-- What you have to do --
Repeat the listing in full, exactly as it stands.

------------------------------------

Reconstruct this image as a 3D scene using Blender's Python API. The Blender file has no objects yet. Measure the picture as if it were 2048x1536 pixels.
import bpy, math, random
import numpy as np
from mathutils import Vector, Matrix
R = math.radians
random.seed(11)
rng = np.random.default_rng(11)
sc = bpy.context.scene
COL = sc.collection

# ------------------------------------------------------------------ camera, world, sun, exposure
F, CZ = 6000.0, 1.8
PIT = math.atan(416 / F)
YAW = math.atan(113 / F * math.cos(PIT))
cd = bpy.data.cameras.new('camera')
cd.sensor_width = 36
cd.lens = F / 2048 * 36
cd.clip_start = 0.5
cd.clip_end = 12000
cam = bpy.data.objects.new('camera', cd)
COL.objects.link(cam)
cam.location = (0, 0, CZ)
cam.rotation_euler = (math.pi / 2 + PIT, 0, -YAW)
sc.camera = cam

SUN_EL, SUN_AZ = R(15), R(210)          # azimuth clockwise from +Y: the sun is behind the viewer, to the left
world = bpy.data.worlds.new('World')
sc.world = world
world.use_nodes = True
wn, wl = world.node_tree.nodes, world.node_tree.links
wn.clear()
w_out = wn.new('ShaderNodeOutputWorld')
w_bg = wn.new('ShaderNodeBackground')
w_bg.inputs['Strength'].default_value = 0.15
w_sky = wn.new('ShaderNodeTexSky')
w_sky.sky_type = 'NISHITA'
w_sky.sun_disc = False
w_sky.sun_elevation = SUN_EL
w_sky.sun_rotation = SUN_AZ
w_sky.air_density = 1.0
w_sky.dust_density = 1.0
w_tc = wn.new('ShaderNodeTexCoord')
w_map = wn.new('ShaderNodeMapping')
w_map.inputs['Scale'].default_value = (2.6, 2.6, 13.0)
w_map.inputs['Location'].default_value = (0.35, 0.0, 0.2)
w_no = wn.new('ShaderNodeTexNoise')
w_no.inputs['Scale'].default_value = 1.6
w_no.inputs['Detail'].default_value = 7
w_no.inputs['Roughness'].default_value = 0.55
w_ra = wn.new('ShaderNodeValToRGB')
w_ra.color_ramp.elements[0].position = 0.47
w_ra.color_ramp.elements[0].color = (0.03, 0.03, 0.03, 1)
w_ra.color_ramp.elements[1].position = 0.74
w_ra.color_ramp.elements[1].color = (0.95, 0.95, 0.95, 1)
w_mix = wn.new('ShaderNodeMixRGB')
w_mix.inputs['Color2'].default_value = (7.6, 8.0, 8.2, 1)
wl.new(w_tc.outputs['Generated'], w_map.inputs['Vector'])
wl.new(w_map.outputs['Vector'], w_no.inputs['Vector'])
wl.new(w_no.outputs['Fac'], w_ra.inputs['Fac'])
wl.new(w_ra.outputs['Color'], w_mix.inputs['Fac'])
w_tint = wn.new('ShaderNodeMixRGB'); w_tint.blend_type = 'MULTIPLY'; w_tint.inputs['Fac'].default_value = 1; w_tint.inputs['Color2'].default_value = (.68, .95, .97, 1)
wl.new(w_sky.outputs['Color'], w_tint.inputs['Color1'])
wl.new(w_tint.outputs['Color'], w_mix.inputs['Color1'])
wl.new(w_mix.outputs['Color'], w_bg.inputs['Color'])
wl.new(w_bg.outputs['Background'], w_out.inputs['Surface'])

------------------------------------

-- Correct response --
Reconstruct this image as a 3D scene using Blender's Python API. The Blender file has no objects yet. Measure the picture as if it were 2048x1536 pixels.
import bpy, math, random
import numpy as np
from mathutils import Vector, Matrix
R = math.radians
random.seed(11)
rng = np.random.default_rng(11)
sc = bpy.context.scene
COL = sc.collection

# ------------------------------------------------------------------ camera, world, sun, exposure
F, CZ = 6000.0, 1.8
PIT = math.atan(416 / F)
YAW = math.atan(113 / F * math.cos(PIT))
cd = bpy.data.cameras.new('camera')
cd.sensor_width = 36
cd.lens = F / 2048 * 36
cd.clip_start = 0.5
cd.clip_end = 12000
cam = bpy.data.objects.new('camera', cd)
COL.objects.link(cam)
cam.location = (0, 0, CZ)
cam.rotation_euler = (math.pi / 2 + PIT, 0, -YAW)
sc.camera = cam

SUN_EL, SUN_AZ = R(15), R(210)          # azimuth clockwise from +Y: the sun is behind the viewer, to the left
world = bpy.data.worlds.new('World')
sc.world = world
world.use_nodes = True
wn, wl = world.node_tree.nodes, world.node_tree.links
wn.clear()
w_out = wn.new('ShaderNodeOutputWorld')
w_bg = wn.new('ShaderNodeBackground')
w_bg.inputs['Strength'].default_value = 0.15
w_sky = wn.new('ShaderNodeTexSky')
w_sky.sky_type = 'NISHITA'
w_sky.sun_disc = False
w_sky.sun_elevation = SUN_EL
w_sky.sun_rotation = SUN_AZ
w_sky.air_density = 1.0
w_sky.dust_density = 1.0
w_tc = wn.new('ShaderNodeTexCoord')
w_map = wn.new('ShaderNodeMapping')
w_map.inputs['Scale'].default_value = (2.6, 2.6, 13.0)
w_map.inputs['Location'].default_value = (0.35, 0.0, 0.2)
w_no = wn.new('ShaderNodeTexNoise')
w_no.inputs['Scale'].default_value = 1.6
w_no.inputs['Detail'].default_value = 7
w_no.inputs['Roughness'].default_value = 0.55
w_ra = wn.new('ShaderNodeValToRGB')
w_ra.color_ramp.elements[0].position = 0.47
w_ra.color_ramp.elements[0].color = (0.03, 0.03, 0.03, 1)
w_ra.color_ramp.elements[1].position = 0.74
w_ra.color_ramp.elements[1].color = (0.95, 0.95, 0.95, 1)
w_mix = wn.new('ShaderNodeMixRGB')
w_mix.inputs['Color2'].default_value = (7.6, 8.0, 8.2, 1)
wl.new(w_tc.outputs['Generated'], w_map.inputs['Vector'])
wl.new(w_map.outputs['Vector'], w_no.inputs['Vector'])
wl.new(w_no.outputs['Fac'], w_ra.inputs['Fac'])
wl.new(w_ra.outputs['Color'], w_mix.inputs['Fac'])
w_tint = wn.new('ShaderNodeMixRGB'); w_tint.blend_type = 'MULTIPLY'; w_tint.inputs['Fac'].default_value = 1; w_tint.inputs['Color2'].default_value = (.68, .95, .97, 1)
wl.new(w_sky.outputs['Color'], w_tint.inputs['Color1'])
wl.new(w_tint.outputs['Color'], w_mix.inputs['Color1'])
wl.new(w_mix.outputs['Color'], w_bg.inputs['Color'])
wl.new(w_bg.outputs['Background'], w_out.inputs['Surface'])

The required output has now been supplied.